_EXERCISE PROMPT_
Reproduce each of the lines word for word.

_DATA SECTION_
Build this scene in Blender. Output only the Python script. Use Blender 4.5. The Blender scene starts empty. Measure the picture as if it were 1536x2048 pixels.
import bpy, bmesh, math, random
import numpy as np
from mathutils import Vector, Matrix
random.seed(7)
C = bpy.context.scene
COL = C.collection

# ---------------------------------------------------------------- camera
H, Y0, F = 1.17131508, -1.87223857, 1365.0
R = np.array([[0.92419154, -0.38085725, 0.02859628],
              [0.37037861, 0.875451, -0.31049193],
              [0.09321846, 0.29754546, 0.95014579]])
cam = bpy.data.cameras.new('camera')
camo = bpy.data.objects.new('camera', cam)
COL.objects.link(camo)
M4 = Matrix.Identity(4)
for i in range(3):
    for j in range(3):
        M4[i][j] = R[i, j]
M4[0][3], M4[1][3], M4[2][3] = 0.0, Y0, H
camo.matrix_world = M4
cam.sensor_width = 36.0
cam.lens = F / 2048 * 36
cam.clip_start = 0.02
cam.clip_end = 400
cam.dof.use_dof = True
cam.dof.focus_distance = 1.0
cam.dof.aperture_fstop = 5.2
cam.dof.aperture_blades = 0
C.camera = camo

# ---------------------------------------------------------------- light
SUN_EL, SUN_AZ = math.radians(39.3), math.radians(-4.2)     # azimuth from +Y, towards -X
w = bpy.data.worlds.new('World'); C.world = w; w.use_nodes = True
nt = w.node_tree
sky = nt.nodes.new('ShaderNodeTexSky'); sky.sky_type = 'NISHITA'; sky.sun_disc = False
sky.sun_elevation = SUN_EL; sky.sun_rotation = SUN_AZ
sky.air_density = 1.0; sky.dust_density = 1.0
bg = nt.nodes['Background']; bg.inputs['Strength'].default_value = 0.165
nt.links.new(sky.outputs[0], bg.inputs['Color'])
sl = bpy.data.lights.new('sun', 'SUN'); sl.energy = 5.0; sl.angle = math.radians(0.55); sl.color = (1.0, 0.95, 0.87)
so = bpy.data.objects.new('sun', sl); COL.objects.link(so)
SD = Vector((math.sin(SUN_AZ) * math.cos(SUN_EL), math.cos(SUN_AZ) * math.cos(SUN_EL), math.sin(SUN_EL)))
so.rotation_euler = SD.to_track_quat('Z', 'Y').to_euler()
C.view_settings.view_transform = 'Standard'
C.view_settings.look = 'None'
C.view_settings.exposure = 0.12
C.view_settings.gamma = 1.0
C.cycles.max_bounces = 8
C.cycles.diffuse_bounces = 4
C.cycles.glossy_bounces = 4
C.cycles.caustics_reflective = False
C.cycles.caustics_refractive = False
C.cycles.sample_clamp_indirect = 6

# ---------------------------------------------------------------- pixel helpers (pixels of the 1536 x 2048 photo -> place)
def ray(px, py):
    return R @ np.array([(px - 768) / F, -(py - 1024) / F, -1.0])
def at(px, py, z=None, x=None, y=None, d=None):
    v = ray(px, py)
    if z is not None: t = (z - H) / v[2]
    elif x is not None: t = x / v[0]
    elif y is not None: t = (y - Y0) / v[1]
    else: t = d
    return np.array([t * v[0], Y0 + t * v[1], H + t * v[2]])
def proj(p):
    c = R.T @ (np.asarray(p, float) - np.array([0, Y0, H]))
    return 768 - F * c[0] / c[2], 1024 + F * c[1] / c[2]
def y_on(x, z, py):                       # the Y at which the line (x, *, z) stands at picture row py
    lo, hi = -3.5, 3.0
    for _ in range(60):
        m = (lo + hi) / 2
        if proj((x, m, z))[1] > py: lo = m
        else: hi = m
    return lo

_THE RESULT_
Build this scene in Blender. Output only the Python script. Use Blender 4.5. The Blender scene starts empty. Measure the picture as if it were 1536x2048 pixels.
import bpy, bmesh, math, random
import numpy as np
from mathutils import Vector, Matrix
random.seed(7)
C = bpy.context.scene
COL = C.collection

# ---------------------------------------------------------------- camera
H, Y0, F = 1.17131508, -1.87223857, 1365.0
R = np.array([[0.92419154, -0.38085725, 0.02859628],
              [0.37037861, 0.875451, -0.31049193],
              [0.09321846, 0.29754546, 0.95014579]])
cam = bpy.data.cameras.new('camera')
camo = bpy.data.objects.new('camera', cam)
COL.objects.link(camo)
M4 = Matrix.Identity(4)
for i in range(3):
    for j in range(3):
        M4[i][j] = R[i, j]
M4[0][3], M4[1][3], M4[2][3] = 0.0, Y0, H
camo.matrix_world = M4
cam.sensor_width = 36.0
cam.lens = F / 2048 * 36
cam.clip_start = 0.02
cam.clip_end = 400
cam.dof.use_dof = True
cam.dof.focus_distance = 1.0
cam.dof.aperture_fstop = 5.2
cam.dof.aperture_blades = 0
C.camera = camo

# ---------------------------------------------------------------- light
SUN_EL, SUN_AZ = math.radians(39.3), math.radians(-4.2)     # azimuth from +Y, towards -X
w = bpy.data.worlds.new('World'); C.world = w; w.use_nodes = True
nt = w.node_tree
sky = nt.nodes.new('ShaderNodeTexSky'); sky.sky_type = 'NISHITA'; sky.sun_disc = False
sky.sun_elevation = SUN_EL; sky.sun_rotation = SUN_AZ
sky.air_density = 1.0; sky.dust_density = 1.0
bg = nt.nodes['Background']; bg.inputs['Strength'].default_value = 0.165
nt.links.new(sky.outputs[0], bg.inputs['Color'])
sl = bpy.data.lights.new('sun', 'SUN'); sl.energy = 5.0; sl.angle = math.radians(0.55); sl.color = (1.0, 0.95, 0.87)
so = bpy.data.objects.new('sun', sl); COL.objects.link(so)
SD = Vector((math.sin(SUN_AZ) * math.cos(SUN_EL), math.cos(SUN_AZ) * math.cos(SUN_EL), math.sin(SUN_EL)))
so.rotation_euler = SD.to_track_quat('Z', 'Y').to_euler()
C.view_settings.view_transform = 'Standard'
C.view_settings.look = 'None'
C.view_settings.exposure = 0.12
C.view_settings.gamma = 1.0
C.cycles.max_bounces = 8
C.cycles.diffuse_bounces = 4
C.cycles.glossy_bounces = 4
C.cycles.caustics_reflective = False
C.cycles.caustics_refractive = False
C.cycles.sample_clamp_indirect = 6

# ---------------------------------------------------------------- pixel helpers (pixels of the 1536 x 2048 photo -> place)
def ray(px, py):
    return R @ np.array([(px - 768) / F, -(py - 1024) / F, -1.0])
def at(px, py, z=None, x=None, y=None, d=None):
    v = ray(px, py)
    if z is not None: t = (z - H) / v[2]
    elif x is not None: t = x / v[0]
    elif y is not None: t = (y - Y0) / v[1]
    else: t = d
    return np.array([t * v[0], Y0 + t * v[1], H + t * v[2]])
def proj(p):
    c = R.T @ (np.asarray(p, float) - np.array([0, Y0, H]))
    return 768 - F * c[0] / c[2], 1024 + F * c[1] / c[2]
def y_on(x, z, py):                       # the Y at which the line (x, *, z) stands at picture row py
    lo, hi = -3.5, 3.0
    for _ in range(60):
        m = (lo + hi) / 2
        if proj((x, m, z))[1] > py: lo = m
        else: hi = m
    return lo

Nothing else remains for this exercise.